▶ TASK REQUIREMENTS
Repeat the full listing below verbatim and keep the images out.

▶ DATASET SECTION

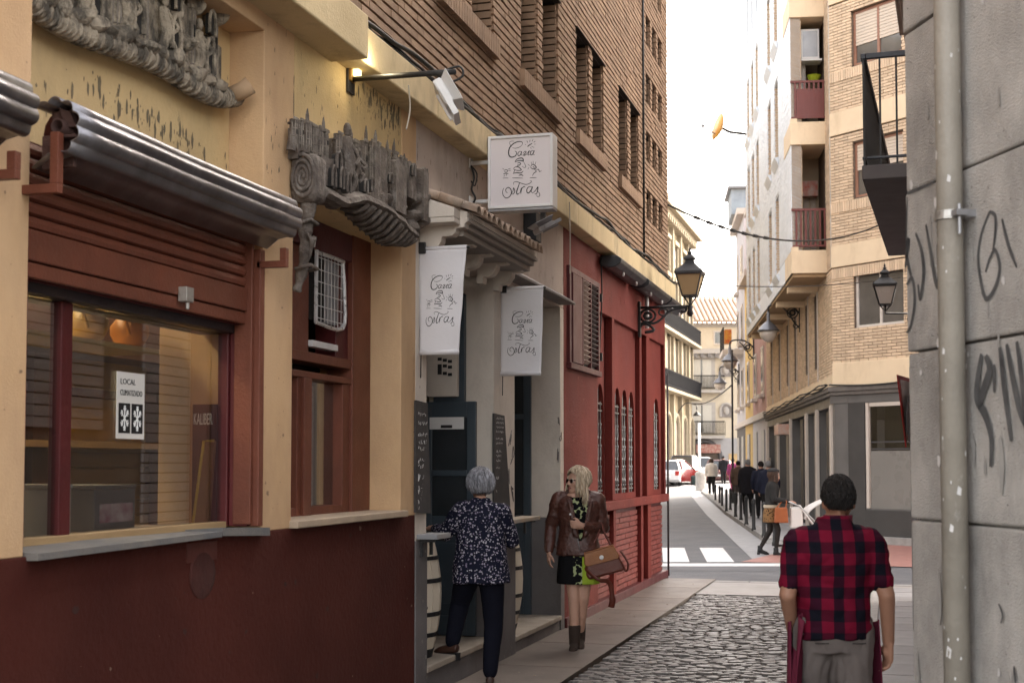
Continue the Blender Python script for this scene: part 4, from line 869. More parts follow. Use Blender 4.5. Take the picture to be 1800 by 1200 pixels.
# floodlights
def flood(lab, c, ang, sc=1.0, mm=GREYM):
    t = thing('floodlight', lab, 'floodlight', c, 0, 'floodlights on the facade'); M_ = Matrix.Translation(c) @ Matrix.Rotation(ang[2], 4, 'Z') @ Matrix.Rotation(ang[0], 4, 'X') @ Matrix.Rotation(ang[1], 4, 'Y') @ Matrix.Scale(sc, 4)
    MB(M_).box(-.10, .10, -.02, .03, -.075, .075).build('housing', mm, t, bevel=.012*sc)
    MB(M_).add([(-.09, -.02, -.065), (.09, -.02, -.065), (.09, -.02, .065), (-.09, -.02, .065), (-.13, -.06, -.09), (.13, -.06, -.09), (.13, -.06, .09), (-.13, -.06, .09)], [(0,1,5,4), (1,2,6,5), (2,3,7,6), (3,0,4,7), (3,2,1,0)]).build('reflector', mm, t).modifiers.new('s', 'SOLIDIFY').thickness = .004
    MB(M_).box(-.12, .12, -.059, -.055, -.08, .08).build('lens', mat('lens_glass', (.55, .5, .42), (.5, .45, .4), 2, .1, 0, spec=.8), t)
    MB(M_).box(-.014, .014, .03, .042, -.02, .13).box(-.115, -.105, -.01, .02, -.02, .13).box(.105, .115, -.01, .02, -.02, .13).box(-.115, .115, -.01, .02, .131, .141).build('yoke', mm, t); return t
p = PX(782, 168, -2.45); arm_p = PX(615, 140, XW)
f1 = flood('grey floodlight at the tip of a long black arm under the fascia', (p.x, p.y, p.z), (R(-150), 0, R(-75)), 1.1, WMET)
MB().tube([(XW, arm_p.y, arm_p.z), (p.x-.02, p.y-.02, p.z+.13), (p.x+.06, p.y+.02, p.z+.14)], .017, 8).build('arm', IRON, f1, True); MB().box(XW, XW+.015, arm_p.y-.06, arm_p.y+.05, arm_p.z-.09, arm_p.z+.07).build('arm_plate', IRON, f1, bevel=.004)
MB().tube(spline([(p.x-.02, p.y, p.z+.14), (p.x+.08, p.y+.02, p.z+.17), (p.x+.10, p.y+.02, p.z+.11), (p.x, p.y, p.z+.06)], 4), .007, 5).build('cable', RUB, f1, True)
q = PX(628, 122, XW+.05); wl = thing('wall_lamp', 'small brass coloured wall lamp above the floodlight arm', 'lamp', (XW, q.y, q.z))
MB().box(XW-.01, XW+.03, q.y-.05, q.y+.04, q.z-.08, q.z+.10).build('back_box', mat('brass_paint', (.34, .19, .05), (.22, .12, .03), 4, .4, .1, metal=.4), wl, bevel=.01); MB().box(XW+.03, XW+.07, q.y-.03, q.y+.03, q.z-.05, q.z+.08).build('lamp_glass', mat('lit_lamp_glass', (.8, .7, .4), None, 2, .3, 0, emis=(1, .78, .36), est=.4), wl, bevel=.01)
ld_ = bpy.data.lights.new('wall_lamp_light', 'POINT'); ld_.energy = .45; ld_.color = (1, .88, .58); ld_.shadow_soft_size = .05; lo_ = bpy.data.objects.new('wall_lamp_light', ld_); COL.objects.link(lo_); lo_.location = (XW+.22, q.y-.12, q.z+.0); setp(lo_, wl)
p = PX(955, 400, -2.72); f2 = flood('tilted flat grey floodlight hanging below the square sign', (p.x, p.y, p.z), (R(-62), 0, R(-60)), .95, GREYM)
MB().tube([(XW, p.y, p.z+.14), (p.x, p.y, p.z+.14)], .012, 6).box(p.x-.02, p.x+.02, p.y-.02, p.y+.02, p.z+.02, p.z+.20).build('arm', IRON, f2)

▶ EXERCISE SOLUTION
Continue the Blender Python script for this scene: part 4, from line 869. More parts follow. Use Blender 4.5. Take the picture to be 1800 by 1200 pixels.
# floodlights
def flood(lab, c, ang, sc=1.0, mm=GREYM):
    t = thing('floodlight', lab, 'floodlight', c, 0, 'floodlights on the facade'); M_ = Matrix.Translation(c) @ Matrix.Rotation(ang[2], 4, 'Z') @ Matrix.Rotation(ang[0], 4, 'X') @ Matrix.Rotation(ang[1], 4, 'Y') @ Matrix.Scale(sc, 4)
    MB(M_).box(-.10, .10, -.02, .03, -.075, .075).build('housing', mm, t, bevel=.012*sc)
    MB(M_).add([(-.09, -.02, -.065), (.09, -.02, -.065), (.09, -.02, .065), (-.09, -.02, .065), (-.13, -.06, -.09), (.13, -.06, -.09), (.13, -.06, .09), (-.13, -.06, .09)], [(0,1,5,4), (1,2,6,5), (2,3,7,6), (3,0,4,7), (3,2,1,0)]).build('reflector', mm, t).modifiers.new('s', 'SOLIDIFY').thickness = .004
    MB(M_).box(-.12, .12, -.059, -.055, -.08, .08).build('lens', mat('lens_glass', (.55, .5, .42), (.5, .45, .4), 2, .1, 0, spec=.8), t)
    MB(M_).box(-.014, .014, .03, .042, -.02, .13).box(-.115, -.105, -.01, .02, -.02, .13).box(.105, .115, -.01, .02, -.02, .13).box(-.115, .115, -.01, .02, .131, .141).build('yoke', mm, t); return t
p = PX(782, 168, -2.45); arm_p = PX(615, 140, XW)
f1 = flood('grey floodlight at the tip of a long black arm under the fascia', (p.x, p.y, p.z), (R(-150), 0, R(-75)), 1.1, WMET)
MB().tube([(XW, arm_p.y, arm_p.z), (p.x-.02, p.y-.02, p.z+.13), (p.x+.06, p.y+.02, p.z+.14)], .017, 8).build('arm', IRON, f1, True); MB().box(XW, XW+.015, arm_p.y-.06, arm_p.y+.05, arm_p.z-.09, arm_p.z+.07).build('arm_plate', IRON, f1, bevel=.004)
MB().tube(spline([(p.x-.02, p.y, p.z+.14), (p.x+.08, p.y+.02, p.z+.17), (p.x+.10, p.y+.02, p.z+.11), (p.x, p.y, p.z+.06)], 4), .007, 5).build('cable', RUB, f1, True)
q = PX(628, 122, XW+.05); wl = thing('wall_lamp', 'small brass coloured wall lamp above the floodlight arm', 'lamp', (XW, q.y, q.z))
MB().box(XW-.01, XW+.03, q.y-.05, q.y+.04, q.z-.08, q.z+.10).build('back_box', mat('brass_paint', (.34, .19, .05), (.22, .12, .03), 4, .4, .1, metal=.4), wl, bevel=.01); MB().box(XW+.03, XW+.07, q.y-.03, q.y+.03, q.z-.05, q.z+.08).build('lamp_glass', mat('lit_lamp_glass', (.8, .7, .4), None, 2, .3, 0, emis=(1, .78, .36), est=.4), wl, bevel=.01)
ld_ = bpy.data.lights.new('wall_lamp_light', 'POINT'); ld_.energy = .45; ld_.color = (1, .88, .58); ld_.shadow_soft_size = .05; lo_ = bpy.data.objects.new('wall_lamp_light', ld_); COL.objects.link(lo_); lo_.location = (XW+.22, q.y-.12, q.z+.0); setp(lo_, wl)
p = PX(955, 400, -2.72); f2 = flood('tilted flat grey floodlight hanging below the square sign', (p.x, p.y, p.z), (R(-62), 0, R(-60)), .95, GREYM)
MB().tube([(XW, p.y, p.z+.14), (p.x, p.y, p.z+.14)], .012, 6).box(p.x-.02, p.x+.02, p.y-.02, p.y+.02, p.z+.02, p.z+.20).build('arm', IRON, f2)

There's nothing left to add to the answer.